Exercise requirements: Filter these entries so that only lines with the word "this" remain.

(Stored entries)
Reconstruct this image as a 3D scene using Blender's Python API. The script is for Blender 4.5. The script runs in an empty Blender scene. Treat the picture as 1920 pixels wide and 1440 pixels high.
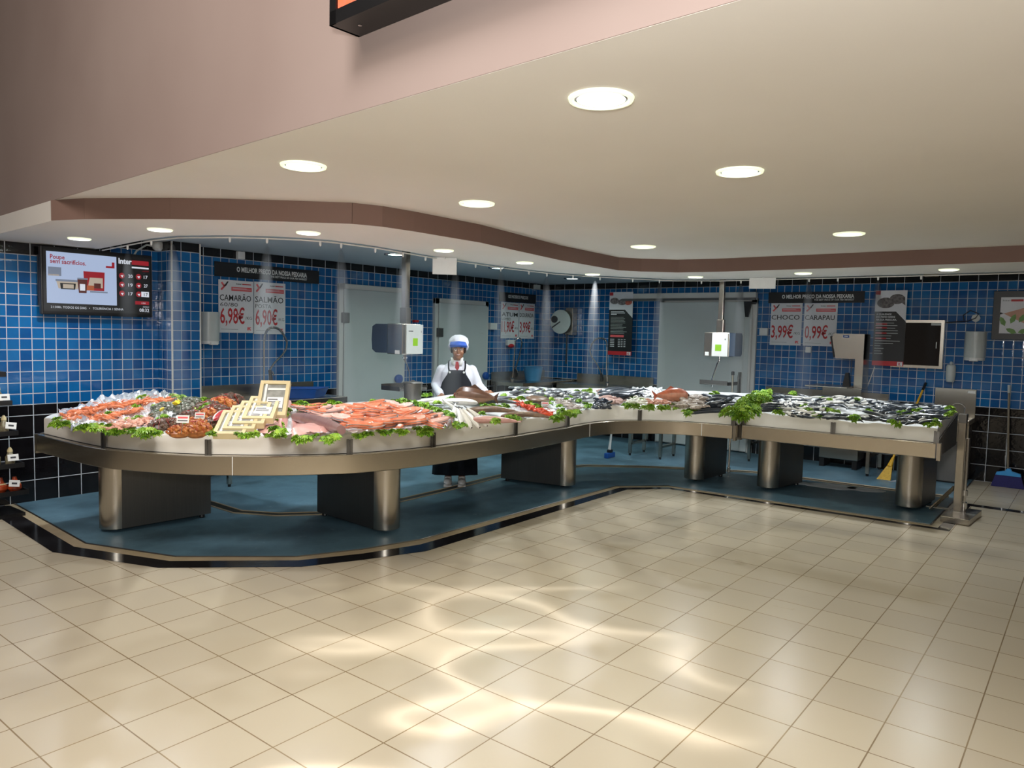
import bpy, bmesh, math, random
from mathutils import Vector, Matrix, noise
from bpy import context as CT
S = CT.scene
COL = S.collection
PI = math.pi
rnd = random.Random(7)

# ---------------------------------------------------------------- camera, world, big lights, exposure
FPX, YAW, PITCH, ROLL, CAMH = 1400.458, 0.6672, -0.0690, 0.0235, 1.6605
_fw = Vector((math.cos(YAW)*math.cos(PITCH), math.sin(YAW)*math.cos(PITCH), math.sin(PITCH)))
_r = _fw.cross(Vector((0, 0, 1))).normalized(); _u = _r.cross(_fw)
_r2 = _r*math.cos(ROLL)+_u*math.sin(ROLL); _u2 = -_r*math.sin(ROLL)+_u*math.cos(ROLL)
cd = bpy.data.cameras.new('camera'); cam = bpy.data.objects.new('camera', cd); COL.objects.link(cam)
cd.sensor_width = 36; cd.lens = 36*FPX/1920; cd.clip_start = .05; cd.clip_end = 100
m = Matrix((( _r2.x, _u2.x, -_fw.x, 0), (_r2.y, _u2.y, -_fw.y, 0), (_r2.z, _u2.z, -_fw.z, CAMH), (0, 0, 0, 1)))
cam.matrix_world = m; S.camera = cam
S.view_settings.view_transform = 'Standard'; S.view_settings.look = 'None'
S.view_settings.exposure = 0.0; S.view_settings.gamma = 1; S.view_settings.use_curve_mapping = False
W = bpy.data.worlds.new('world'); S.world = W; W.use_nodes = True
W.node_tree.nodes['Background'].inputs[0].default_value = (.50, .43, .37, 1)
W.node_tree.nodes['Background'].inputs[1].default_value = .35

def aim(o, target):
    d = Vector(target)-o.location
    o.rotation_euler = d.to_track_quat('-Z', 'Y').to_euler()
def lamp(name, kind, loc, target, power, color, size=1, **kw):
    l = bpy.data.lights.new(name, kind); l.energy = power; l.color = color
    if kind == 'AREA': l.size = size
    elif kind == 'SPOT': l.shadow_soft_size = size
    for k, v in kw.items(): setattr(l, k, v)
    o = bpy.data.objects.new(name, l); COL.objects.link(o); o.location = loc
    if target is not None: aim(o, target)
    return o
# daylight falling into the sales hall from high windows behind the photographer
lamp('hall_daylight', 'AREA', (-.9, 1.4, 5.9), (1.6, 2.4, 0), 255, (1, .95, .90), 1.6)
lamp('hall_strip_light', 'AREA', (-1.5, 2.8, 5.0), (3.2, 3.6, .4), 70, (1, .86, .72), 1.6)
# the photographer's flash, bounced
lamp('camera_flash', 'AREA', (-.10, .12, 2.0), (7.0, 4.6, 1.2), 95, (1, .98, .95), .25)
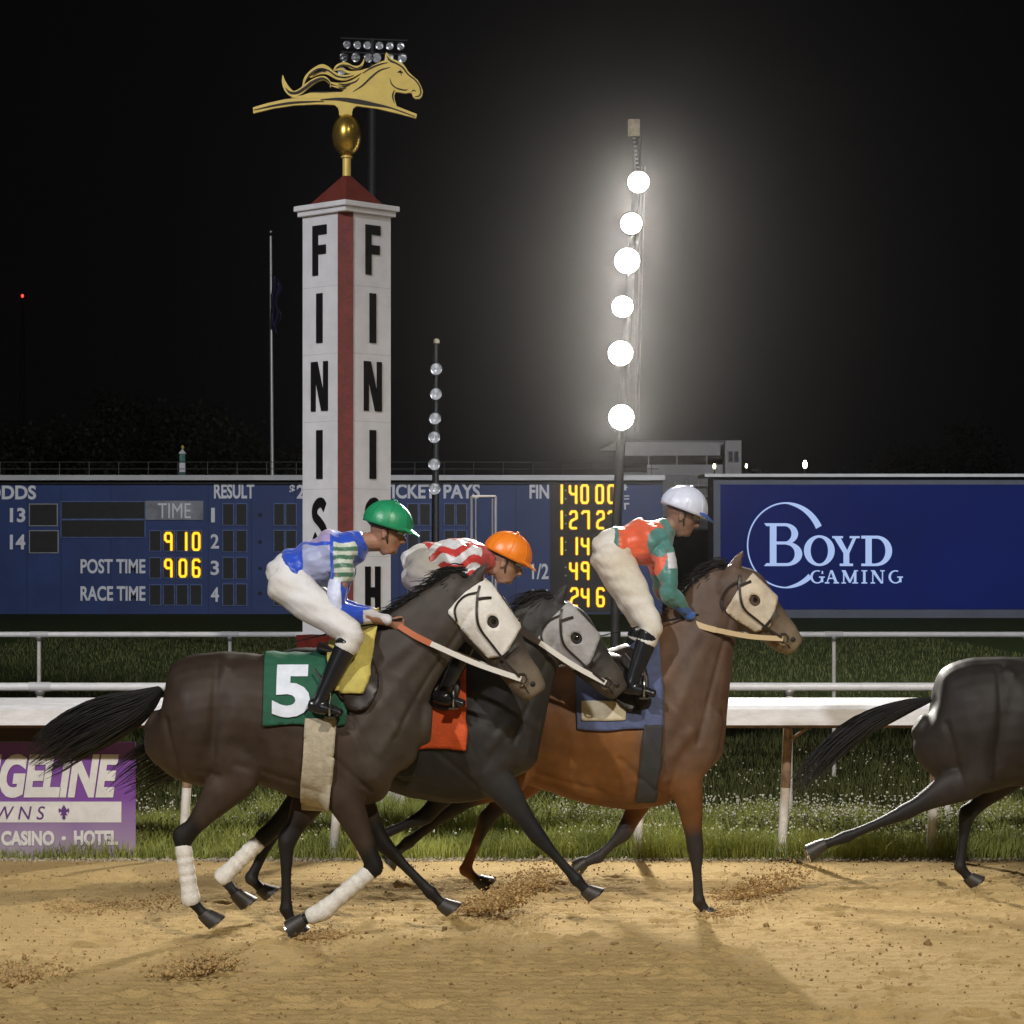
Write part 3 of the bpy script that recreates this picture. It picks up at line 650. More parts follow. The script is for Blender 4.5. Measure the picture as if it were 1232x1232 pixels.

Result:
Reconstruct this image as a 3D scene using Blender's Python API. The script is for Blender 4.5. The script runs in an empty Blender scene. Treat the picture as 1920 pixels wide and 1440 pixels high.
Write part 3 of the bpy script that recreates this picture. It picks up at line 650. More parts follow. The script is for Blender 4.5. Measure the picture as if it were 1232x1232 pixels.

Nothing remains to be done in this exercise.